= THE EXERCISE =
Extract every entry word for word. Skip the pictures.

+++ RECORDS SHOWN

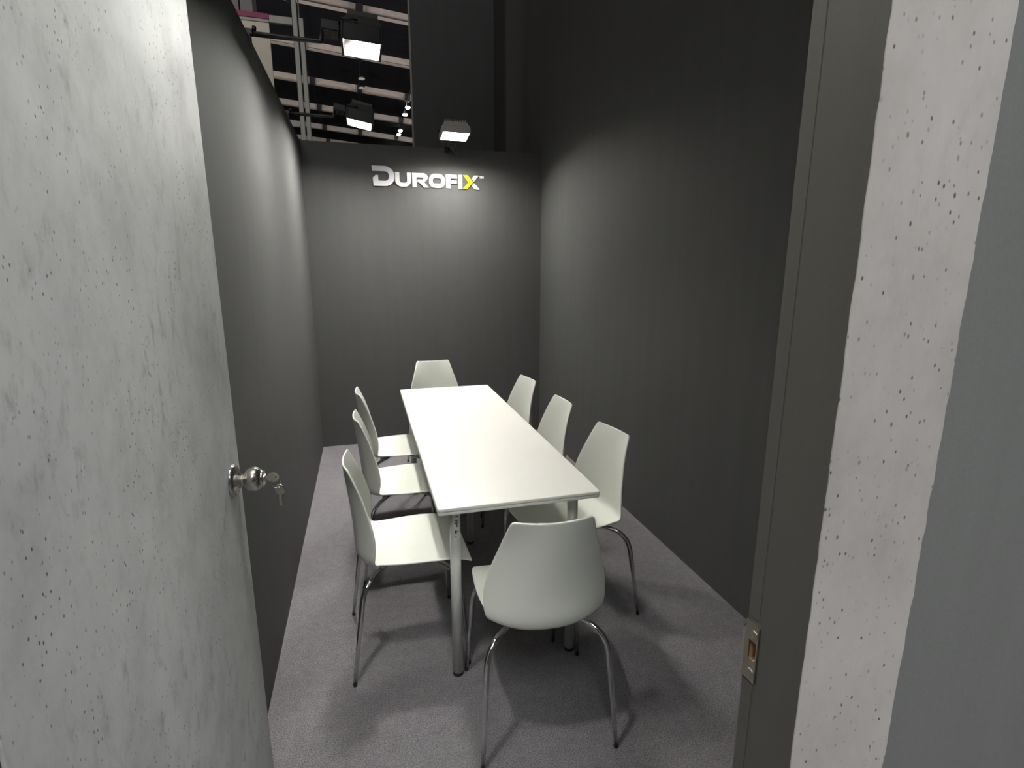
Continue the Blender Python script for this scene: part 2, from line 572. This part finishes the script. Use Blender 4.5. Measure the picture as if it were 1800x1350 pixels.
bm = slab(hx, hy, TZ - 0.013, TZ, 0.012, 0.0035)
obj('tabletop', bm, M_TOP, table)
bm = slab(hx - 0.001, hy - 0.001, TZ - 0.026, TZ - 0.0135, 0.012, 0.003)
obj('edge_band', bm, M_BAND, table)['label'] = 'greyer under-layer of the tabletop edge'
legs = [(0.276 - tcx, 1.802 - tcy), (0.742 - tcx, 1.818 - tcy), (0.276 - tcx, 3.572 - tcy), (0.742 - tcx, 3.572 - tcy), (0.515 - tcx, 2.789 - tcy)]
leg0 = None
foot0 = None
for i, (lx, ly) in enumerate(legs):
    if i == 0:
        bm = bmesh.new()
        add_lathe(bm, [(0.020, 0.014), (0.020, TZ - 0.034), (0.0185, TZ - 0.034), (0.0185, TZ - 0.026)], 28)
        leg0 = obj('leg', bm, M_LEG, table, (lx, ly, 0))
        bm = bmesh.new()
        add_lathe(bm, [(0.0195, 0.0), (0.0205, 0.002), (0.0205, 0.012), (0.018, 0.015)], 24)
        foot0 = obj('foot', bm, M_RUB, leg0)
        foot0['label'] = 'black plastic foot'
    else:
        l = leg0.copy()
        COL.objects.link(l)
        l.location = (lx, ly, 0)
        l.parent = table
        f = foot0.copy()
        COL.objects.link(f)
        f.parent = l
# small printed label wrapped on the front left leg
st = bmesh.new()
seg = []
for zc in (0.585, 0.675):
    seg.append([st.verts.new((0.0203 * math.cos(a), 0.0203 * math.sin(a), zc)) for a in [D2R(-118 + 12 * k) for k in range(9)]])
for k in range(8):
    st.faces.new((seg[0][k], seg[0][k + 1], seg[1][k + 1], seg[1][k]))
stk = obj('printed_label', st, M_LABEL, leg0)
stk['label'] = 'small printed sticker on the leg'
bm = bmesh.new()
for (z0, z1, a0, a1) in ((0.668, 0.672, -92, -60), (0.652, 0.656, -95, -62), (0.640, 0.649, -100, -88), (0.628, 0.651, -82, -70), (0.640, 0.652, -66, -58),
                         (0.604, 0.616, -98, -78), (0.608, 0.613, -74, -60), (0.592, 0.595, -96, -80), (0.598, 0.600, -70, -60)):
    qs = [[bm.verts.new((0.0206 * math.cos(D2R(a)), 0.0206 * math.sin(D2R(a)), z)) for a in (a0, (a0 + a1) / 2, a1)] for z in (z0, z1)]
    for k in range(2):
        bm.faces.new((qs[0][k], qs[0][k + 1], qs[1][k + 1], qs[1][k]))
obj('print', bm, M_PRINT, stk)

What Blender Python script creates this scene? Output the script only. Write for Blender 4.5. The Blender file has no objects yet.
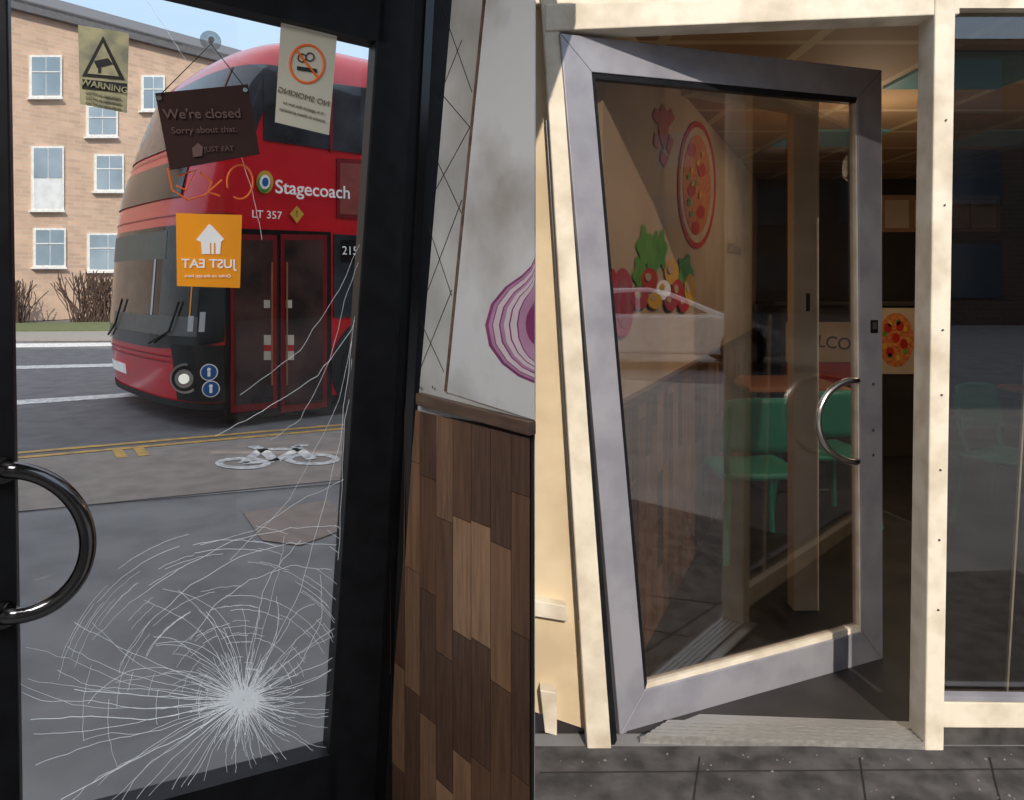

++++++

= FINISHED EXERCISE =
Continue the Blender Python script for this scene: part 2, from line 572. This part finishes the script. Use Blender 4.5. Measure the picture as if it were 1800x1350 pixels.
bm = slab(hx, hy, TZ - 0.013, TZ, 0.012, 0.0035)
obj('tabletop', bm, M_TOP, table)
bm = slab(hx - 0.001, hy - 0.001, TZ - 0.026, TZ - 0.0135, 0.012, 0.003)
obj('edge_band', bm, M_BAND, table)['label'] = 'greyer under-layer of the tabletop edge'
legs = [(0.276 - tcx, 1.802 - tcy), (0.742 - tcx, 1.818 - tcy), (0.276 - tcx, 3.572 - tcy), (0.742 - tcx, 3.572 - tcy), (0.515 - tcx, 2.789 - tcy)]
leg0 = None
foot0 = None
for i, (lx, ly) in enumerate(legs):
    if i == 0:
        bm = bmesh.new()
        add_lathe(bm, [(0.020, 0.014), (0.020, TZ - 0.034), (0.0185, TZ - 0.034), (0.0185, TZ - 0.026)], 28)
        leg0 = obj('leg', bm, M_LEG, table, (lx, ly, 0))
        bm = bmesh.new()
        add_lathe(bm, [(0.0195, 0.0), (0.0205, 0.002), (0.0205, 0.012), (0.018, 0.015)], 24)
        foot0 = obj('foot', bm, M_RUB, leg0)
        foot0['label'] = 'black plastic foot'
    else:
        l = leg0.copy()
        COL.objects.link(l)
        l.location = (lx, ly, 0)
        l.parent = table
        f = foot0.copy()
        COL.objects.link(f)
        f.parent = l
# small printed label wrapped on the front left leg
st = bmesh.new()
seg = []
for zc in (0.585, 0.675):
    seg.append([st.verts.new((0.0203 * math.cos(a), 0.0203 * math.sin(a), zc)) for a in [D2R(-118 + 12 * k) for k in range(9)]])
for k in range(8):
    st.faces.new((seg[0][k], seg[0][k + 1], seg[1][k + 1], seg[1][k]))
stk = obj('printed_label', st, M_LABEL, leg0)
stk['label'] = 'small printed sticker on the leg'
bm = bmesh.new()
for (z0, z1, a0, a1) in ((0.668, 0.672, -92, -60), (0.652, 0.656, -95, -62), (0.640, 0.649, -100, -88), (0.628, 0.651, -82, -70), (0.640, 0.652, -66, -58),
                         (0.604, 0.616, -98, -78), (0.608, 0.613, -74, -60), (0.592, 0.595, -96, -80), (0.598, 0.600, -70, -60)):
    qs = [[bm.verts.new((0.0206 * math.cos(D2R(a)), 0.0206 * math.sin(D2R(a)), z)) for a in (a0, (a0 + a1) / 2, a1)] for z in (z0, z1)]
    for k in range(2):
        bm.faces.new((qs[0][k], qs[0][k + 1], qs[1][k + 1], qs[1][k]))
obj('print', bm, M_PRINT, stk)

What Blender Python script creates this scene? Output the script only. Write for Blender 4.5. The Blender file has no objects yet.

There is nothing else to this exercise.